Task goal: Do not copy the pictures; transcribe all other material exactly.

Stored entries
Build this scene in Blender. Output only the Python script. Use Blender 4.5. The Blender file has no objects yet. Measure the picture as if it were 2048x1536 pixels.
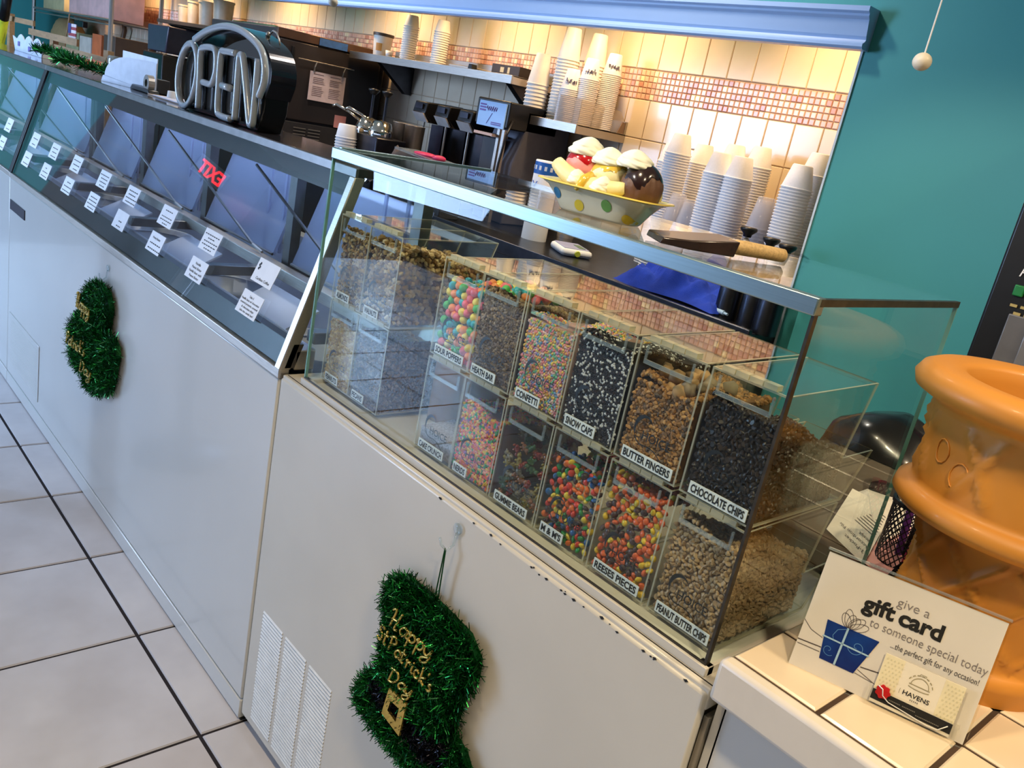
import bpy, bmesh, math, random
from mathutils import Vector, Matrix, noise
S = bpy.context.scene
COL = S.collection
PI = math.pi
rnd = random.Random(7)

# ---------------------------------------------------------------- camera
CAM = Vector((0.0, 0.0, 1.43))
cd = bpy.data.cameras.new('camera'); cam = bpy.data.objects.new('camera', cd); COL.objects.link(cam)
RW = ((0.64522915, 0.73918133, 0.19310699), (0.34742172, -0.05877381, -0.93586526), (-0.68042449, 0.67093711, -0.29473023))
ax, ay, az = Vector(RW[0]), -Vector(RW[1]), -Vector(RW[2])
cam.matrix_world = Matrix(((ax.x, ay.x, az.x, CAM.x), (ax.y, ay.y, az.y, CAM.y), (ax.z, ay.z, az.z, CAM.z), (0, 0, 0, 1)))
cd.sensor_width = 36.0; cd.lens = 1685.69 / 2048 * 36.0; cd.clip_start = 0.02; cd.clip_end = 100
S.camera = cam

# ---------------------------------------------------------------- world, lights, exposure
S.view_settings.view_transform = 'Standard'; S.view_settings.look = 'None'
S.view_settings.gamma = 1.0; S.view_settings.use_curve_mapping = False
S.view_settings.exposure = EXPO = 0.0
S.cycles.use_denoising = True
S.cycles.transparent_max_bounces = 40
S.cycles.max_bounces = 9; S.cycles.diffuse_bounces = 4; S.cycles.glossy_bounces = 5
S.cycles.sample_clamp_indirect = 6.0
S.cycles.caustics_reflective = False; S.cycles.caustics_refractive = False
w = bpy.data.worlds.new('world'); S.world = w; w.use_nodes = True
w.node_tree.nodes['Background'].inputs[0].default_value = (0.75, 0.82, 1.0, 1)
w.node_tree.nodes['Background'].inputs[1].default_value = 0.25

def area(name, loc, target, sx, sy, power, col, spread=180):
    l = bpy.data.lights.new(name, 'AREA'); l.shape = 'RECTANGLE'; l.size = sx; l.size_y = sy
    l.energy = power; l.color = col; l.spread = math.radians(spread)
    o = bpy.data.objects.new(name, l); COL.objects.link(o); o.location = loc
    o.rotation_euler = (Vector(target) - Vector(loc)).to_track_quat('-Z', 'Y').to_euler()
    return o
def spot(name, loc, target, power, col, size=1.2, blend=0.6, r=0.03):
    l = bpy.data.lights.new(name, 'SPOT'); l.energy = power; l.color = col; l.spot_size = size; l.spot_blend = blend
    l.shadow_soft_size = r
    o = bpy.data.objects.new(name, l); COL.objects.link(o); o.location = loc
    o.rotation_euler = (Vector(target) - Vector(loc)).to_track_quat('-Z', 'Y').to_euler()
    return o
BLUE = (0.44, 0.64, 1.0); WARM = (1.0, 0.78, 0.50); AMBER = (1.0, 0.66, 0.34)
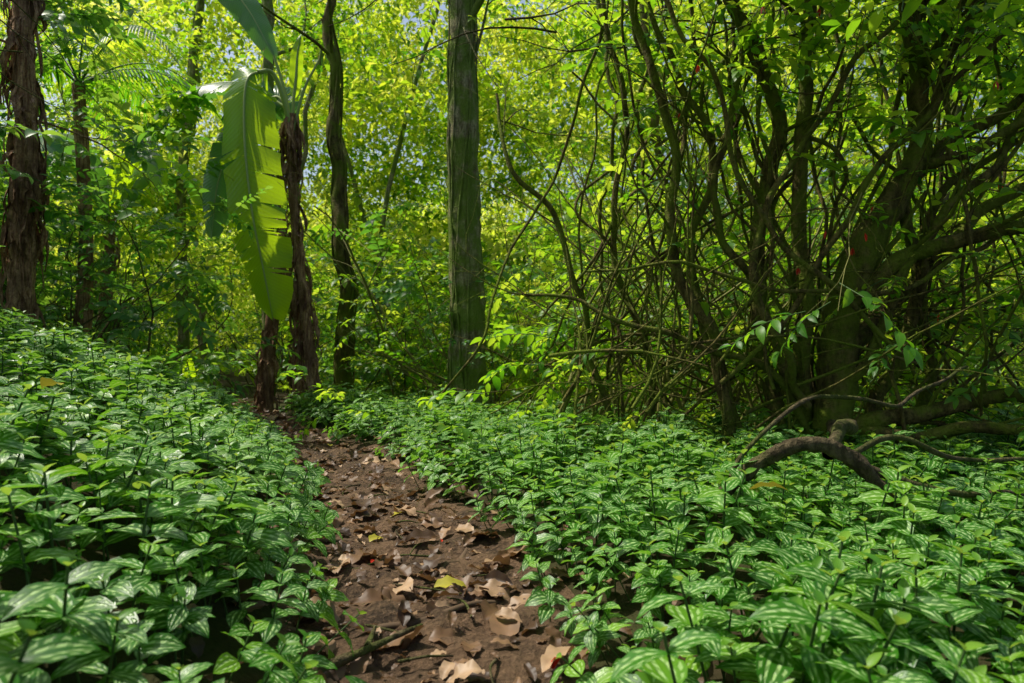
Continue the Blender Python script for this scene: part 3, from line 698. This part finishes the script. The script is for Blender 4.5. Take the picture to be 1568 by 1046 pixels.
for _ in range(16):
    y = R.uniform(14, 26); x = R.uniform(-.8, .8)*y; z = float(H(x, y))
    tube(mb, [(x, y, z), (x+R.normal(0, .4), y, z+3), (x+R.normal(0, .9), y, z+7), (x+R.normal(0, 1.6), y, z+13)], [R.uniform(.04, .10), .06, .03], 7, .06, wob=.3)
mb.build("background_tree_trunks", [M_barkg])

# ------------------------------------------------------------ unseen canopy added for shade, with gaps cut along the beams
pts = []
tries = 0
while len(pts) < 360 and tries < 60000:
    tries += 1
    y = R.uniform(-.5, 8.5); x = R.uniform(-6.5, 2.5); z0 = max(4.0, 1.0+.53*y+.6); z = z0+R.random()*1.4
    if nz((x, y, z*.3), .5, 4) < -.2: continue
    if in_beam(np.array([x, y, z]), .56): continue
    pts.append((x, y, z))
print("canopy tries", tries, len(pts))
for _ in range(4): pts.append((-4.35+R.normal(0, .2), 8.95+R.normal(0, .15), R.uniform(3.7, 4.3)))  # clumps added to shade the lower half of the banana leaf
n = len(pts)
scatter("shade_canopy", pts, np.stack([R.normal(0, .3, n), R.normal(0, .3, n), R.uniform(0, 6.28, n)], 1), R.uniform(.7, 1.1, n), C_can)
root = empty("overhanging_branches"); mb = MB(); tips = []; tl = []
for q in range(52):
    y = R.uniform(4.8, 8.5); x = R.uniform(-1.0, 4.5)*y/6; z = 1+.5*y+R.uniform(-.4, .8)
    if q < 12: y = R.uniform(4.2, 6); x = -R.uniform(.66, .82)*y; z = 1+.47*y+R.uniform(-.3, .4)
    grow(mb, (x, y, z), (R.normal(0, 1)-(.8 if q < 12 else 0), R.normal(0, .5), R.uniform(-.5, .2)), R.uniform(.8, 1.6), .006 if q < 12 else .010, tl if q < 12 else tips, 2, .15, -.02, .4, 5, .1, .18)
mb.build("branches", [M_barkd]).parent = root
put_sprigs("foliage", tips, C_mid, .8, 1.3, root, .6)
put_sprigs("foliage_dark", tl, C_dk, .9, 1.4, root, .7)
mb = MB()
for i in R.choice(len(blos), 24, replace=False):
    p = blos[i]
    for j in range(3): leaf(mb, p+np.array([0, -.12, 0]), R.uniform(0, 6), -1.2, .06, .018, .3, .5, 0, 3, 4)
mb.build("red_blossoms", [M_red])
print("DONE")
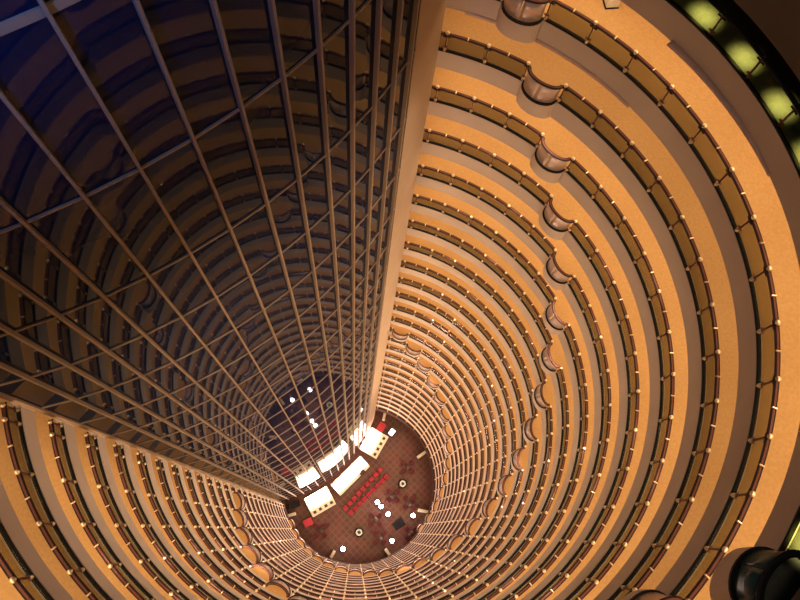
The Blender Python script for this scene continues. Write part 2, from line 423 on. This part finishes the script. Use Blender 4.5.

Task solution:
Build this scene in Blender. Output only the Python script. Use Blender 4.5. The Blender file has no objects yet. Measure the picture as if it were 2048x1536 pixels.
import bpy, bmesh, math, random
from mathutils import Vector, Matrix, noise
S = bpy.context.scene
COL = S.collection
PI = math.pi
rnd = random.Random(7)

# ---------------------------------------------------------------- camera
CAM = Vector((0.0, 0.0, 1.43))
cd = bpy.data.cameras.new('camera'); cam = bpy.data.objects.new('camera', cd); COL.objects.link(cam)
RW = ((0.64522915, 0.73918133, 0.19310699), (0.34742172, -0.05877381, -0.93586526), (-0.68042449, 0.67093711, -0.29473023))
ax, ay, az = Vector(RW[0]), -Vector(RW[1]), -Vector(RW[2])
cam.matrix_world = Matrix(((ax.x, ay.x, az.x, CAM.x), (ax.y, ay.y, az.y, CAM.y), (ax.z, ay.z, az.z, CAM.z), (0, 0, 0, 1)))
cd.sensor_width = 36.0; cd.lens = 1685.69 / 2048 * 36.0; cd.clip_start = 0.02; cd.clip_end = 100
S.camera = cam

# ---------------------------------------------------------------- world, lights, exposure
S.view_settings.view_transform = 'Standard'; S.view_settings.look = 'None'
S.view_settings.gamma = 1.0; S.view_settings.use_curve_mapping = False
S.view_settings.exposure = EXPO = 0.0
S.cycles.use_denoising = True
S.cycles.transparent_max_bounces = 40
S.cycles.max_bounces = 9; S.cycles.diffuse_bounces = 4; S.cycles.glossy_bounces = 5
S.cycles.sample_clamp_indirect = 6.0
S.cycles.caustics_reflective = False; S.cycles.caustics_refractive = False
w = bpy.data.worlds.new('world'); S.world = w; w.use_nodes = True
w.node_tree.nodes['Background'].inputs[0].default_value = (0.75, 0.82, 1.0, 1)
w.node_tree.nodes['Background'].inputs[1].default_value = 0.25

def area(name, loc, target, sx, sy, power, col, spread=180):
    l = bpy.data.lights.new(name, 'AREA'); l.shape = 'RECTANGLE'; l.size = sx; l.size_y = sy
    l.energy = power; l.color = col; l.spread = math.radians(spread)
    o = bpy.data.objects.new(name, l); COL.objects.link(o); o.location = loc
    o.rotation_euler = (Vector(target) - Vector(loc)).to_track_quat('-Z', 'Y').to_euler()
    return o
def spot(name, loc, target, power, col, size=1.2, blend=0.6, r=0.03):
    l = bpy.data.lights.new(name, 'SPOT'); l.energy = power; l.color = col; l.spot_size = size; l.spot_blend = blend
    l.shadow_soft_size = r
    o = bpy.data.objects.new(name, l); COL.objects.link(o); o.location = loc
    o.rotation_euler = (Vector(target) - Vector(loc)).to_track_quat('-Z', 'Y').to_euler()
    return o
BLUE = (0.44, 0.64, 1.0); WARM = (1.0, 0.78, 0.50); AMBER = (1.0, 0.66, 0.34)
Continue the Blender Python script for this scene: part 3, from line 698. This part finishes the script. The script is for Blender 4.5. Take the picture to be 1568 by 1046 pixels.
for _ in range(16):
    y = R.uniform(14, 26); x = R.uniform(-.8, .8)*y; z = float(H(x, y))
    tube(mb, [(x, y, z), (x+R.normal(0, .4), y, z+3), (x+R.normal(0, .9), y, z+7), (x+R.normal(0, 1.6), y, z+13)], [R.uniform(.04, .10), .06, .03], 7, .06, wob=.3)
mb.build("background_tree_trunks", [M_barkg])

# ------------------------------------------------------------ unseen canopy added for shade, with gaps cut along the beams
pts = []
tries = 0
while len(pts) < 360 and tries < 60000:
    tries += 1
    y = R.uniform(-.5, 8.5); x = R.uniform(-6.5, 2.5); z0 = max(4.0, 1.0+.53*y+.6); z = z0+R.random()*1.4
    if nz((x, y, z*.3), .5, 4) < -.2: continue
    if in_beam(np.array([x, y, z]), .56): continue
    pts.append((x, y, z))
print("canopy tries", tries, len(pts))
for _ in range(4): pts.append((-4.35+R.normal(0, .2), 8.95+R.normal(0, .15), R.uniform(3.7, 4.3)))  # clumps added to shade the lower half of the banana leaf
n = len(pts)
scatter("shade_canopy", pts, np.stack([R.normal(0, .3, n), R.normal(0, .3, n), R.uniform(0, 6.28, n)], 1), R.uniform(.7, 1.1, n), C_can)
root = empty("overhanging_branches"); mb = MB(); tips = []; tl = []
for q in range(52):
    y = R.uniform(4.8, 8.5); x = R.uniform(-1.0, 4.5)*y/6; z = 1+.5*y+R.uniform(-.4, .8)
    if q < 12: y = R.uniform(4.2, 6); x = -R.uniform(.66, .82)*y; z = 1+.47*y+R.uniform(-.3, .4)
    grow(mb, (x, y, z), (R.normal(0, 1)-(.8 if q < 12 else 0), R.normal(0, .5), R.uniform(-.5, .2)), R.uniform(.8, 1.6), .006 if q < 12 else .010, tl if q < 12 else tips, 2, .15, -.02, .4, 5, .1, .18)
mb.build("branches", [M_barkd]).parent = root
put_sprigs("foliage", tips, C_mid, .8, 1.3, root, .6)
put_sprigs("foliage_dark", tl, C_dk, .9, 1.4, root, .7)
mb = MB()
for i in R.choice(len(blos), 24, replace=False):
    p = blos[i]
    for j in range(3): leaf(mb, p+np.array([0, -.12, 0]), R.uniform(0, 6), -1.2, .06, .018, .3, .5, 0, 3, 4)
mb.build("red_blossoms", [M_red])
print("DONE")
The Blender Python script for this scene continues. Write part 2, from line 423 on. This part finishes the script. Use Blender 4.5.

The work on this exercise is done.